Whitman is the world’s poet of democracy, according to Erkkila. “He used to be regarded as a spiritual or Emersonian poet with political ideas viewed as vague, possibly naïve and even dangerous,” she says. “Today, political philosophers and democracy theorists talk about his democratic vision.”

Pointing to a stamp from an emerging African republic that bears his image, Erkkila insists that Whitman is on everyone’s map. “As countries move from authoritarian to democratic rule, you inevitably find his influence on their thinkers, poets and writers.”

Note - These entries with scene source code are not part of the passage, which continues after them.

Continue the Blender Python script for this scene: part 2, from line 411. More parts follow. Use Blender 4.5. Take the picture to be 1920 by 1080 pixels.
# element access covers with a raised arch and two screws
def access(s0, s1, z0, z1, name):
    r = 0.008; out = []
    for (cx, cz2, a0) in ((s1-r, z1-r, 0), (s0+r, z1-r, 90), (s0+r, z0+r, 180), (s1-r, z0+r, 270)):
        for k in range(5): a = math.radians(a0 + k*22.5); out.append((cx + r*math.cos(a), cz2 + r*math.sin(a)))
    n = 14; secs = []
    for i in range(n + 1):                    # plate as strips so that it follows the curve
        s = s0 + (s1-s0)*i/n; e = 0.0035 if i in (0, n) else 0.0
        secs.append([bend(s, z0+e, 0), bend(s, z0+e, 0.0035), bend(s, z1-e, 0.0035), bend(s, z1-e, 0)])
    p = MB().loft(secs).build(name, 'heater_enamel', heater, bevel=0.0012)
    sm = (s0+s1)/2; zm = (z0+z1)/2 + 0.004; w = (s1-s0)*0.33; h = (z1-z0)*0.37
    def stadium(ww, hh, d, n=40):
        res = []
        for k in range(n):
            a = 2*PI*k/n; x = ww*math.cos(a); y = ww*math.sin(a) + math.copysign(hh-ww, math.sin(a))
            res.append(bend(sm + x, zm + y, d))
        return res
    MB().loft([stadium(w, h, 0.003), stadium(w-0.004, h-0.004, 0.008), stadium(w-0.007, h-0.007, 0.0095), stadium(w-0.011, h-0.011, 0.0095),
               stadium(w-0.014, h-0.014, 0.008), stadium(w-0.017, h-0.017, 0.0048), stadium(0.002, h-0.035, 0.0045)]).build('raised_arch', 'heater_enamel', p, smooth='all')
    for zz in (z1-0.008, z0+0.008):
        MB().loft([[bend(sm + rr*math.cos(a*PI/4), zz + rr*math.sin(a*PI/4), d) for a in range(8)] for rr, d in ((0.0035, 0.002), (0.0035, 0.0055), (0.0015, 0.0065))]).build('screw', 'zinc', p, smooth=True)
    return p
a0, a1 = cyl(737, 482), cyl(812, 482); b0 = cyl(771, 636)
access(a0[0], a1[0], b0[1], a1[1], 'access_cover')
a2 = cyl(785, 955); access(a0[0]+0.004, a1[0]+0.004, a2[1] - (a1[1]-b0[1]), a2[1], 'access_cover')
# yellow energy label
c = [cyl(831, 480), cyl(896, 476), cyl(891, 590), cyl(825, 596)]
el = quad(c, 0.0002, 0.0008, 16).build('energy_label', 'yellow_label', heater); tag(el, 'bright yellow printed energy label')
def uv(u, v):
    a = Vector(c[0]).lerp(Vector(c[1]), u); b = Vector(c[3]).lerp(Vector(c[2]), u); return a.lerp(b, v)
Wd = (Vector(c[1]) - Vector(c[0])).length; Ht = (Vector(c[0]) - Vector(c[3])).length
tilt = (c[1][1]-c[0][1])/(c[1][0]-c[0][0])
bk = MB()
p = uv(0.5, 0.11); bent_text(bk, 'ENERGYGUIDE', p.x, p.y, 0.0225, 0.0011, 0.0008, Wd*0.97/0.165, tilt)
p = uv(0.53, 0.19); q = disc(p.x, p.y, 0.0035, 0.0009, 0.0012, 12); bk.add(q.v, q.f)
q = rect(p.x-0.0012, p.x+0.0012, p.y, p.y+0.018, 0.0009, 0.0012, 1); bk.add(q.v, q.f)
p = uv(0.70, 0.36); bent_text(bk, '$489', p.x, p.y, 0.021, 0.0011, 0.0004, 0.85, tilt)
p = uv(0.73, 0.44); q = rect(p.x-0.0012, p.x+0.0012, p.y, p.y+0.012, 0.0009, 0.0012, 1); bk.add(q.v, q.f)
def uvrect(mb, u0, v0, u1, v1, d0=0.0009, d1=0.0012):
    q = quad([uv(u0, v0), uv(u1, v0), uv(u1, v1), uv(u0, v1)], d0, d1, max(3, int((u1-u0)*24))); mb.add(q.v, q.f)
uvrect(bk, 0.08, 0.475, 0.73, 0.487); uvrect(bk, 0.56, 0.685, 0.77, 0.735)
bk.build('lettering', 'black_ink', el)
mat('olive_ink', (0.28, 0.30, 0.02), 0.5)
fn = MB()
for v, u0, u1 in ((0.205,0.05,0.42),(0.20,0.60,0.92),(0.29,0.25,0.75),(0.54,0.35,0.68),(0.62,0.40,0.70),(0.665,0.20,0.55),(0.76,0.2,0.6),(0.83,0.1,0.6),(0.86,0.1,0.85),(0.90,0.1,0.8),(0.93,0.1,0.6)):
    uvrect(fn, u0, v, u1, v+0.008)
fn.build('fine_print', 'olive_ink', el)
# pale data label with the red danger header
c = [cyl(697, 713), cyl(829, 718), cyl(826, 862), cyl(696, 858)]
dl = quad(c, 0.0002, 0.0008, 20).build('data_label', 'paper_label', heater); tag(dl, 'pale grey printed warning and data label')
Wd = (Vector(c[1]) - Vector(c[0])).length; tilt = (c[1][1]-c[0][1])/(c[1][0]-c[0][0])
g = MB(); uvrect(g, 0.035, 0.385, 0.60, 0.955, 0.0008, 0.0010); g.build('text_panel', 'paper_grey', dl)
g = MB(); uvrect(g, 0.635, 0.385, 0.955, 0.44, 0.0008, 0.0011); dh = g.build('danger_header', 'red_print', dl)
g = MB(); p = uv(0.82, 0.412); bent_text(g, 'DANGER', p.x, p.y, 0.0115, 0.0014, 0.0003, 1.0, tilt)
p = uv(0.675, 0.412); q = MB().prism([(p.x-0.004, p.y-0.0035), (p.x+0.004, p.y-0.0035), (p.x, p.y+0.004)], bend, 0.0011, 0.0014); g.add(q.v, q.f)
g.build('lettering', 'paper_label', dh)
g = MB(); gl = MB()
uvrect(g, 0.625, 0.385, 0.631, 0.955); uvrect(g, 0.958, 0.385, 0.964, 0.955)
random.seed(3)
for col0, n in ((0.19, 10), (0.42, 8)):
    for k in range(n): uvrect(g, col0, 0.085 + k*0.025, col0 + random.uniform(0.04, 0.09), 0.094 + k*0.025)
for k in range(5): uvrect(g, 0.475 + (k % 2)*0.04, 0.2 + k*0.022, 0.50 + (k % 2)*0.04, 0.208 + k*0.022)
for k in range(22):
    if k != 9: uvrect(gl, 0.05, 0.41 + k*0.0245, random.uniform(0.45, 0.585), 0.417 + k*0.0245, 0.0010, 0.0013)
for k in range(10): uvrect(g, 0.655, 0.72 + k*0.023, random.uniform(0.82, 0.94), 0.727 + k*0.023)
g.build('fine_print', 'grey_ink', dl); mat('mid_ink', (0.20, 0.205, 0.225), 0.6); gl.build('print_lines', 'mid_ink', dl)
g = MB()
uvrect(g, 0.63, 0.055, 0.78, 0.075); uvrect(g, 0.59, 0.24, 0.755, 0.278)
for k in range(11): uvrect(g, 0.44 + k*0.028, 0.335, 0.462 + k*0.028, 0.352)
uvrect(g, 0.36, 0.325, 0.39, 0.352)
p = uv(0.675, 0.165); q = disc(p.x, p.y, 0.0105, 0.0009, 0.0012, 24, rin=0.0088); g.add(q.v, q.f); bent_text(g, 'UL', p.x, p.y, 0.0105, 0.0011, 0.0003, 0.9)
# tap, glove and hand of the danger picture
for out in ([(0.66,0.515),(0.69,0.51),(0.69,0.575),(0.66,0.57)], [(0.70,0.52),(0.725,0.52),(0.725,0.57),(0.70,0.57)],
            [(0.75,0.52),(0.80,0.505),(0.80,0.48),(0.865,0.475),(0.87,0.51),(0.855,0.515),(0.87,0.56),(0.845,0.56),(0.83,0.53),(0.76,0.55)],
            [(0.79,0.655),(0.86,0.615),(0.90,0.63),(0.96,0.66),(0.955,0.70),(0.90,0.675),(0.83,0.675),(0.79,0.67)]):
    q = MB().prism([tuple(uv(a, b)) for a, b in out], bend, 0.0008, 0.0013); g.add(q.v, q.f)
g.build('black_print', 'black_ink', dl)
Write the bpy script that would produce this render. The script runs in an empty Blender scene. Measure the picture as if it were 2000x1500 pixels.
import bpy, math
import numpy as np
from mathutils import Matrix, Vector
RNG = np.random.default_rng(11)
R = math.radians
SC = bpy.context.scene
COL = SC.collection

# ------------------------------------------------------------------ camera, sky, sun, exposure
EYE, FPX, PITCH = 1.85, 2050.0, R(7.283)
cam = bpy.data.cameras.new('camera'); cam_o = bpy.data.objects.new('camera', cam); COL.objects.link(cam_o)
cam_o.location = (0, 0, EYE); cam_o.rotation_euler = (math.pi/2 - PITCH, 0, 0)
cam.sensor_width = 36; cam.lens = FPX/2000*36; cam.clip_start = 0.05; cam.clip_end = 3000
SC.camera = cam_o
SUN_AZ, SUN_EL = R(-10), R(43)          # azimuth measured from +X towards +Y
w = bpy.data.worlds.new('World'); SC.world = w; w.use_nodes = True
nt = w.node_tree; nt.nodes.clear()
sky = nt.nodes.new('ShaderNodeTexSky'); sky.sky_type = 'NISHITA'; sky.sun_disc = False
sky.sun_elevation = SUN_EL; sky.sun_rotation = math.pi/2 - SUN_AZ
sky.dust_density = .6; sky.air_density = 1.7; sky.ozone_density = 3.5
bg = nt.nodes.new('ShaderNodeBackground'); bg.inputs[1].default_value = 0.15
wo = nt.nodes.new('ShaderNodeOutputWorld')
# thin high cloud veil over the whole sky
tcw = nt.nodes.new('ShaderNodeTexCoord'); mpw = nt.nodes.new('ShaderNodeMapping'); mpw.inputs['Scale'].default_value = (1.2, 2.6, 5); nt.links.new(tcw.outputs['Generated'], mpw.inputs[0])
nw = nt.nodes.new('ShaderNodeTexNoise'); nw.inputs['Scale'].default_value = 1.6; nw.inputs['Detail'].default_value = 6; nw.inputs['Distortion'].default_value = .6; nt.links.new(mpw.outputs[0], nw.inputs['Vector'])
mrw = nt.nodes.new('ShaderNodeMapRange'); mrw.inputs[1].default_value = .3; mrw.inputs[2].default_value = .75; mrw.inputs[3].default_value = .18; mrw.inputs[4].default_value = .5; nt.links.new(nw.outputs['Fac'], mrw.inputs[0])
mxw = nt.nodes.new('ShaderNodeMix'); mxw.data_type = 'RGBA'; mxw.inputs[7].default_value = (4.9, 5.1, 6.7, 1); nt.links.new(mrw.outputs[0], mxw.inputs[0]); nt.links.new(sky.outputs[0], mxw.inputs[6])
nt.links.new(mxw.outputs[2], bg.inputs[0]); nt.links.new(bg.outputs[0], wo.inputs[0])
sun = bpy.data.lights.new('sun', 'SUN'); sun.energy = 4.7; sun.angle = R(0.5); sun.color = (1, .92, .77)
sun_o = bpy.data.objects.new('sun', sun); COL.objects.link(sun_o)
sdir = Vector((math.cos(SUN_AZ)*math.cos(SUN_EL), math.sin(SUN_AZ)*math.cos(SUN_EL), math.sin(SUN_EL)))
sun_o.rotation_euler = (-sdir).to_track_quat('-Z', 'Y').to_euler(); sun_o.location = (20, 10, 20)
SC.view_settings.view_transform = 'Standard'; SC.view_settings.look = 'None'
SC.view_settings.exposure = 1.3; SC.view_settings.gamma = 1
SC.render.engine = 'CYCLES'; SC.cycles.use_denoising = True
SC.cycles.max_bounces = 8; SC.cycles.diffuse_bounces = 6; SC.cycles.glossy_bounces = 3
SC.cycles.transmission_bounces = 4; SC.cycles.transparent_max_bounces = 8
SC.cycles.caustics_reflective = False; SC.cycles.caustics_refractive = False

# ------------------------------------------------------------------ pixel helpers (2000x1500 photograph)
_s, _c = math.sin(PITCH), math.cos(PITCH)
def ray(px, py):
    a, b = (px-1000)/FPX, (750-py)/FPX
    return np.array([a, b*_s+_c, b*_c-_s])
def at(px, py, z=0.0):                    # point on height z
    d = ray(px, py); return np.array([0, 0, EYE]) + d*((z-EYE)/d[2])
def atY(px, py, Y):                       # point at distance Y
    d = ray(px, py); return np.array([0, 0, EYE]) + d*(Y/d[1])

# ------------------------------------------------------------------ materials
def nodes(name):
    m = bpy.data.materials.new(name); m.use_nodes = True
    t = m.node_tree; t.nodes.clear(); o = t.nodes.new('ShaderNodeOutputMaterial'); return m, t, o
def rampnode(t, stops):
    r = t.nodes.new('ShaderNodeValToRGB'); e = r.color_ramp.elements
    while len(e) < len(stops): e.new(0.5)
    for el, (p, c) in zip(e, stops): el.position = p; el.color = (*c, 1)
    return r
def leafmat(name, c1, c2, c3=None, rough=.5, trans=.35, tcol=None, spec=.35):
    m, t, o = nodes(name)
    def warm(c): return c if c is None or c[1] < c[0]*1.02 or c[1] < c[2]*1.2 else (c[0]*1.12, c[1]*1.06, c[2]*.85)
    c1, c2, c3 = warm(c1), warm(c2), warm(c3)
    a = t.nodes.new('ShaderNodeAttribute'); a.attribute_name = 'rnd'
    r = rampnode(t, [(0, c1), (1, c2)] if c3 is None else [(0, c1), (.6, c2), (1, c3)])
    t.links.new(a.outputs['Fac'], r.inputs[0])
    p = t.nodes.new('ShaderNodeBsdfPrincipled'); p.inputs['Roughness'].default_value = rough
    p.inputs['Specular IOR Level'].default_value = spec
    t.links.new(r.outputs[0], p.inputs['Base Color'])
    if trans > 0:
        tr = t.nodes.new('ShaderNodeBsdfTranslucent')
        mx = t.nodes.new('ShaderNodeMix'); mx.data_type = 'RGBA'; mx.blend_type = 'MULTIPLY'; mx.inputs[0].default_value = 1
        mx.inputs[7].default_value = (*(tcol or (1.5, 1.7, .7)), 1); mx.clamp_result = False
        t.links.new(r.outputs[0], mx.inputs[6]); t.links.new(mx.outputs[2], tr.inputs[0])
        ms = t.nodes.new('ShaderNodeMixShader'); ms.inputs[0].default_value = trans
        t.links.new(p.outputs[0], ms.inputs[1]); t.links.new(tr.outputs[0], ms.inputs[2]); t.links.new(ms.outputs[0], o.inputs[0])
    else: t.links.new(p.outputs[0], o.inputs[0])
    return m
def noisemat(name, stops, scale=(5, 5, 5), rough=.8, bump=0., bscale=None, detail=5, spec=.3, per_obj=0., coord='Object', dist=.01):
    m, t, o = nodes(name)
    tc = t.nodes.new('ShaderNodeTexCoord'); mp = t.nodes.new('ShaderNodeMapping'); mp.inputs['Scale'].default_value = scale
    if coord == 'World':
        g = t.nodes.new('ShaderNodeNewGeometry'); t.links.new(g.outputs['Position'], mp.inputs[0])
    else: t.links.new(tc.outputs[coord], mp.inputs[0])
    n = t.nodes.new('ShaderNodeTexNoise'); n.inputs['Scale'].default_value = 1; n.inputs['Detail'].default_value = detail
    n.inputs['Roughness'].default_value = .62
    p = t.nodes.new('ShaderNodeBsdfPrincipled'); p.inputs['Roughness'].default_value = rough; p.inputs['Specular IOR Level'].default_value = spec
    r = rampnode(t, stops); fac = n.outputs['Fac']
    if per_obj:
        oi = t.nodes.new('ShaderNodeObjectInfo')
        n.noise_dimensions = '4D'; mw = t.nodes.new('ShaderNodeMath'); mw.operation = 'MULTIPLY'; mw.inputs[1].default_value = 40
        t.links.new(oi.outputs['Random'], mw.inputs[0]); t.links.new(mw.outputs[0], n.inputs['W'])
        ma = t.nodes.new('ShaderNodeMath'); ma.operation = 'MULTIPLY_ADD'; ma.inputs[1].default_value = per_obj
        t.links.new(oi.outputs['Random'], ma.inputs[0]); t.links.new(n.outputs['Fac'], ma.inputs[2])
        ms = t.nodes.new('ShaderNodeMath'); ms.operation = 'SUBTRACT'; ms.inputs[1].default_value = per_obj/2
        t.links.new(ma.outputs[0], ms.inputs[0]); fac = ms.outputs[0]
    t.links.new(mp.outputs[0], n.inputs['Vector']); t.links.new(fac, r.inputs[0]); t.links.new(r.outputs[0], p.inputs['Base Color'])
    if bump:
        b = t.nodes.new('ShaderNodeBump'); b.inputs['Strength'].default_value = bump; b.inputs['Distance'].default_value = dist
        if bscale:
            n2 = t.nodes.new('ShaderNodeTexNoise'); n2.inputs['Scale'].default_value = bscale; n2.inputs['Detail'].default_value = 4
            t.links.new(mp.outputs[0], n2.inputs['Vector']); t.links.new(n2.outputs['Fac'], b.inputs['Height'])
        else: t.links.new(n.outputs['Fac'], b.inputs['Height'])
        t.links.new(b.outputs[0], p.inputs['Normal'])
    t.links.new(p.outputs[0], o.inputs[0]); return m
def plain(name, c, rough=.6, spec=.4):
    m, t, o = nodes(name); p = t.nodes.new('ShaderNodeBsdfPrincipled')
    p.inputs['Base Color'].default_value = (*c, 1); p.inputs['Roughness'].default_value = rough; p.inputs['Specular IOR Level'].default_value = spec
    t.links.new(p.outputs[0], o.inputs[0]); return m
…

To celebrate Walt Whitman Week,  Northwestern MFA candidate Caroline Carlsmith has installed a piece in University Library titled "I Am Now With You: Playing Nomic With Walt Whitman 1855-2012." Nomic,  created by Northwestern alum and philosopher Peter Suber  as a representation of of Democratic systems,  involves changing rules through group consensus. Carlsmith engaged Whitman in the game by manipulating the language of Song of Myself into a conversation between her and the poet, agreeing on rules and awarding points while attempting to stage an earnest exchange. Her work is now located on the walkway connecting Deering Library's Architecture Reading Room with the 3 South Tower of University Library.

The International Whitman Week brings students from different countries together each year for intensive seminars taught by an international team of Whitman specialists. The seminars are followed by the free, public symposium.